Despite mounting losses quarter-after-quarter, the listed airlines – Jet Airways, Kingfisher Airlines and Spice jet – have seen renewed investor interest in their stocks in recent times. While the Bombay stock exchange’s 30-share Sensex has risen only 11.55 per cent in the last one month, Jet Airways , Kingfisher Airlines and Spice Jet have seen a 50.47 per cent, 36 per cent and 61.82 per cent jump in their share prices in the period. On Thursday, Jet Airways jumped 5.52 per cent to Rs 59.25 on the BSE.
The main reasons for market men’s sudden increased appetite for the shares of the airlines are the cut in aviation turbine fuel this week, rise in passenger occupancy levels and the possibility of a turnaround in the current quarter , state-run oil marketing firms has on Monday cut jet fuel price by 1.10 per cent .Following this, ATF prices in Delhi have come down by Rs 455 to Rs 39,968 per kilometer while in Mumbai it is down by Rs 474 to Rs 41,237 per kilolitre.

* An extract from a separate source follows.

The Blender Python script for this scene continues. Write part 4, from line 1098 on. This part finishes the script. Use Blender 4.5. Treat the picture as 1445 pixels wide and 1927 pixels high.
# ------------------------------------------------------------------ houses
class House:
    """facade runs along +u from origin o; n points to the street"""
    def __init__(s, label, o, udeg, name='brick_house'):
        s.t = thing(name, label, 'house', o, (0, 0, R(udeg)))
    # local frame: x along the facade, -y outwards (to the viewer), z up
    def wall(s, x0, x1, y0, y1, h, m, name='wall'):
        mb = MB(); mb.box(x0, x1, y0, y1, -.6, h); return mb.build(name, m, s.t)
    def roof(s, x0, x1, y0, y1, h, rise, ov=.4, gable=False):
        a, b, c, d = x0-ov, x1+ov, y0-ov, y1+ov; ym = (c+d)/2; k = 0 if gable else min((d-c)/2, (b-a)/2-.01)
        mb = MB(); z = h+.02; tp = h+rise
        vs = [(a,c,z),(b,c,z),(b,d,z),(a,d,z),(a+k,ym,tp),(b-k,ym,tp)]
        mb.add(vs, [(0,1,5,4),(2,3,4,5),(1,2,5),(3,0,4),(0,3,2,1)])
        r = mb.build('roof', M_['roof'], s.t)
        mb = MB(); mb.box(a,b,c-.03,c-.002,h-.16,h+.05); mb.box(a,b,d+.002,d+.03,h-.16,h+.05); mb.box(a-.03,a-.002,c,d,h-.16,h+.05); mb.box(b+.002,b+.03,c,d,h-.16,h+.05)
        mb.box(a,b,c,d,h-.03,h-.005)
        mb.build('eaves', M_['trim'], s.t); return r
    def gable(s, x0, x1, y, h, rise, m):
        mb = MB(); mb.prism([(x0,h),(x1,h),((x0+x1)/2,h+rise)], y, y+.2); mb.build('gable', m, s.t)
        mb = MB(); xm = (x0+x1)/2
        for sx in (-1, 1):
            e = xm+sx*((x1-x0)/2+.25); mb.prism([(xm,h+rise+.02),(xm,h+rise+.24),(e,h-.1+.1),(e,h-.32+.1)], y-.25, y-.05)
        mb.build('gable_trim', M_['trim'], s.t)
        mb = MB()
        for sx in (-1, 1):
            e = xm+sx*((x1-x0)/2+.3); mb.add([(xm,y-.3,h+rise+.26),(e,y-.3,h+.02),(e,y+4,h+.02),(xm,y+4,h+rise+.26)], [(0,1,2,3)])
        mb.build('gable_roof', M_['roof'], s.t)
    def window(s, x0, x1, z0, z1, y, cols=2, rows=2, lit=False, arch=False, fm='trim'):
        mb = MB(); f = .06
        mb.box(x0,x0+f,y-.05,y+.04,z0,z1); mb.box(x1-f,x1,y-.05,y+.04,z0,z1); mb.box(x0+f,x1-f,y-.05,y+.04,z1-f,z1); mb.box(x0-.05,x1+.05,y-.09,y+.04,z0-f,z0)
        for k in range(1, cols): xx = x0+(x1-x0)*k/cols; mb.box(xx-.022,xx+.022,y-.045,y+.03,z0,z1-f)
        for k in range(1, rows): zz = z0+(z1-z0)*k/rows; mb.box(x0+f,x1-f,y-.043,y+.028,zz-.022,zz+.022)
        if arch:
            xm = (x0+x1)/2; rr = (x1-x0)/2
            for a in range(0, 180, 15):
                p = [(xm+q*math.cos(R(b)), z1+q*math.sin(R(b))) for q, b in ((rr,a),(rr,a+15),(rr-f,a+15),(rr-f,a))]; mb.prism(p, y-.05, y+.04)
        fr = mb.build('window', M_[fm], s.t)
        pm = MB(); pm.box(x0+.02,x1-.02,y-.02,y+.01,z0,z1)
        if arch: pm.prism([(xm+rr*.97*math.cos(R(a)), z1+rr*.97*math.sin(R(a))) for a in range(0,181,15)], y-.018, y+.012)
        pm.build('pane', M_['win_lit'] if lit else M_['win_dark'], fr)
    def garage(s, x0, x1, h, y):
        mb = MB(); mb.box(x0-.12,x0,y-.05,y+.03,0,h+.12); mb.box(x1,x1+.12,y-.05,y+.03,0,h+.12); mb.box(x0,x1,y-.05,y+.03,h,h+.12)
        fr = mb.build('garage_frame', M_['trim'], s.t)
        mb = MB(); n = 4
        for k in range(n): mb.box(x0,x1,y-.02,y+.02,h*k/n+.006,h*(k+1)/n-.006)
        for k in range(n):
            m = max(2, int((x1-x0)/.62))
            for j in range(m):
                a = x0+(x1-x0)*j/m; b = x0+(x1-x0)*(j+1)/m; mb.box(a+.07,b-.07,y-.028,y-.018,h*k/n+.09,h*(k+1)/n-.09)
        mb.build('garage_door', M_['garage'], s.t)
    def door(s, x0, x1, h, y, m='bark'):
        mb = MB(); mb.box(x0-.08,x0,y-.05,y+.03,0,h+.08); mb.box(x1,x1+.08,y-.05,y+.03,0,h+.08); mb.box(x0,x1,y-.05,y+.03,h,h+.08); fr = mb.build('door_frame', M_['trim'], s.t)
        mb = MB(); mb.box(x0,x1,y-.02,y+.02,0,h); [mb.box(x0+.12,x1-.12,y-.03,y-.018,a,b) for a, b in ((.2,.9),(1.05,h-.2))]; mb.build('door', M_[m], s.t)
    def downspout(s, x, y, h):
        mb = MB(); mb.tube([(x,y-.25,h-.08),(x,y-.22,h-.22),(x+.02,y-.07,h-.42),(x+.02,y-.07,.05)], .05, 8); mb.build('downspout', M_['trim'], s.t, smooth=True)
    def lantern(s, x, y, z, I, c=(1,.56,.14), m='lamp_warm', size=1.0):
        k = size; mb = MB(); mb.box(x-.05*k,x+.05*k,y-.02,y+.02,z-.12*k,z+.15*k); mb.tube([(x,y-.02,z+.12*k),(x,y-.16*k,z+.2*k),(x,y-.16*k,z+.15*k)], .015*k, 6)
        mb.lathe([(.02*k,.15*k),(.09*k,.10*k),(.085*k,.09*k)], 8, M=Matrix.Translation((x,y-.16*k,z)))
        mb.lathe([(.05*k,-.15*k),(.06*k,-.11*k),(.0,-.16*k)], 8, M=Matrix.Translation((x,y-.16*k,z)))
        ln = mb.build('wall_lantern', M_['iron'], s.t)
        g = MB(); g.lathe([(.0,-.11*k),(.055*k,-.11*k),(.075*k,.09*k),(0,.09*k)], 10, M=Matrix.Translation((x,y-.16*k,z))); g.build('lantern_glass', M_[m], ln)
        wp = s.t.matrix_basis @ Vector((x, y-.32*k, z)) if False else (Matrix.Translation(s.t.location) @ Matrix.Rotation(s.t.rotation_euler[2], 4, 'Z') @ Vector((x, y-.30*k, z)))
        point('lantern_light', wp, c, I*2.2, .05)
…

“Jet fuel is the largest component of costs for air carriers and accounts for almost 40 per cent of operational costs. Crude prices have been almost stable, hovering around $80 per barrel and is not expected to suddenly rise. This has acted as a big sentiment booster for market men to make purchases in these two counters,” said Anand Rathi Financial Services vice president DD Sharma.
There is an overall bullish sentiment across the market backed by the robust GDP numbers which is another reason for a renewal of interest in the aviation sector.” Things are looking good at the moment as business travel is again picking up. On the back of encouraging GDP numbers, corporate are loosening their purse strings and are willing to spend a little more which is helping us to get better occupancy,” said the spokesperson of one of the airlines requesting anonymity.
“Occupancy rates have also been better because of the three long weekends in the last two months. During that period demand went up by around 25 per cent. December being the peak tourist season we are expecting better inflow of tourists – both domestic and international – however, yield still remains a concern for us. We are hoping that the coming months will be better with the economy again looking to be going on a higher growth trajectory,” he said.
Market men are also hoping that the present rise in share prices will give the companies some bargaining capacity in case they want to approach institutions to raise funds through QIPs (qualified institutional placement).